Des jeunes engagés qui viennent du monde entier?
Nous avons environ 135 nationalités différentes. À part les 600 cadres et formateurs permanents, j’ai ici, 600 à 700 stagiaires ou jeunes légionnaires. Ça change toutes les semaines. Nous sommes en ce moment aux capacités maximales de formation avec trente stages activés simultanément, soit au quartier Danjou de Castelnaudary, soit dans les 5 centres extérieurs, soit en terrain libre, ou les camps nationaux d’entraînement.
Pourquoi les « Fortes têtes » ?
Les Fortes têtes, c’est une expression du passé désignant depuis longtemps le légionnaire en général,- les légionnaires ayant tous du caractère! Petit à petit, cette expression n’a été employée que pour les légionnaires à l’instruction. Enfin, au milieu des années 1990, un ouvrage sur le 4e RE intitulé « Les Fortes têtes » a définitivement ancré l’expression vis-à-vis des hommes du « 4 », ne faisant plus la distinction entre encadrants et encadrés.
Avec ce centenaire, le "4" a désormais une devise?
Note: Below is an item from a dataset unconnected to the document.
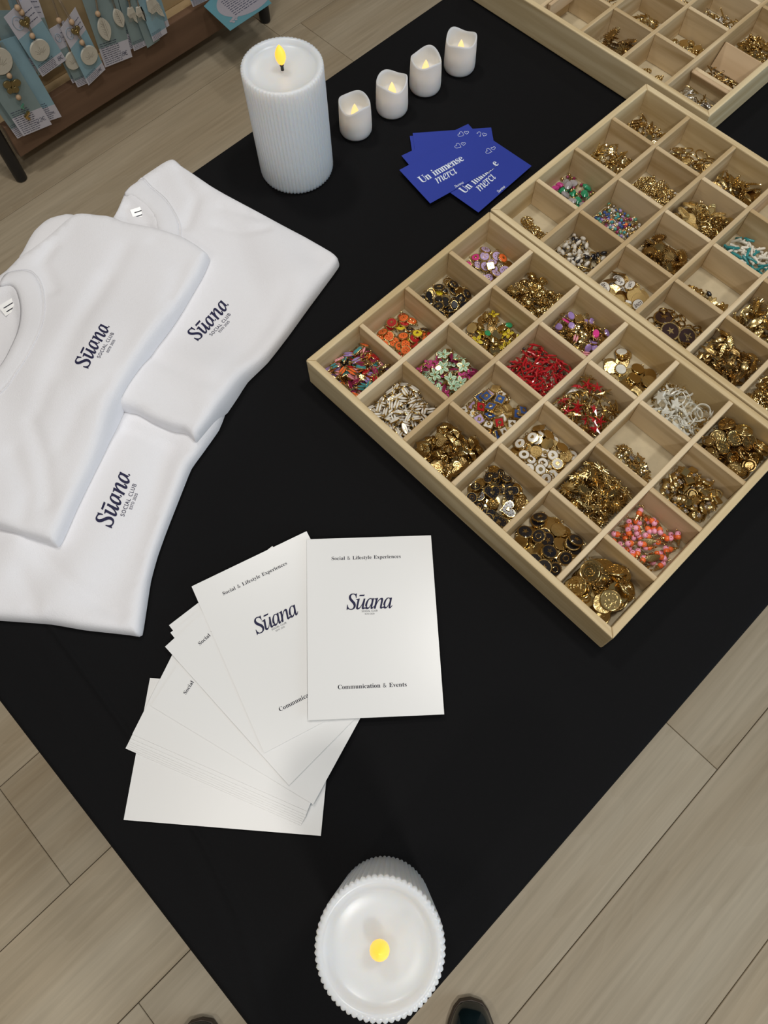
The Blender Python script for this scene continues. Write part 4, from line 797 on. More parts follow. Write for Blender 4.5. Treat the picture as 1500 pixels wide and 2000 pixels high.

Nous avons profité du centenaire pour faire un travail historique et connaître les origines du régiment, notamment les plus lointaines. Nous nous sommes ainsi rendus compte que le régiment n’avait pas de devise propre. Nous nous sommes donc lancés dans un concours en interne pour la trouver, et avons ainsi retenu et proposé au général commandant la légion étrangère celle qui nous semblait le plus à même de refléter la mission du 4 et qui permettait à chaque légionnaire du régiment, quel que soit son métier de se retrouver. D’où la devise «Ad legionem aedificandam » : « Pour bâtir la légion» qui est également le titre du livre.
100 ans d’histoire
Le 4e régiment ea été créé le 15 novembre 1920 à Marrakech, au Maroc. Dissous en 1940, le régiment est recréé en 1941 ; il porte le nom de 4e demi-brigade de la Légion étrangère. En 1948, il reprend celui de 4e régiment étranger d’infanterie. Le 25 avril 1964, le régiment est dissous, à l’issue de la fermeture du site d’essais nucléaires français de Reggane, en Algérie. En 1976, le GILE (groupement d’instruction de la Légion étrangère) est déplacé à Castelnaudary et prend le nom de RILE (régiment d’instruction de la Légion étrangère) le 1er septembre 1977. Il reçoit alors la garde du drapeau du 4e RE. Le 4e régiment étranger est recréé le 1er juin 1980.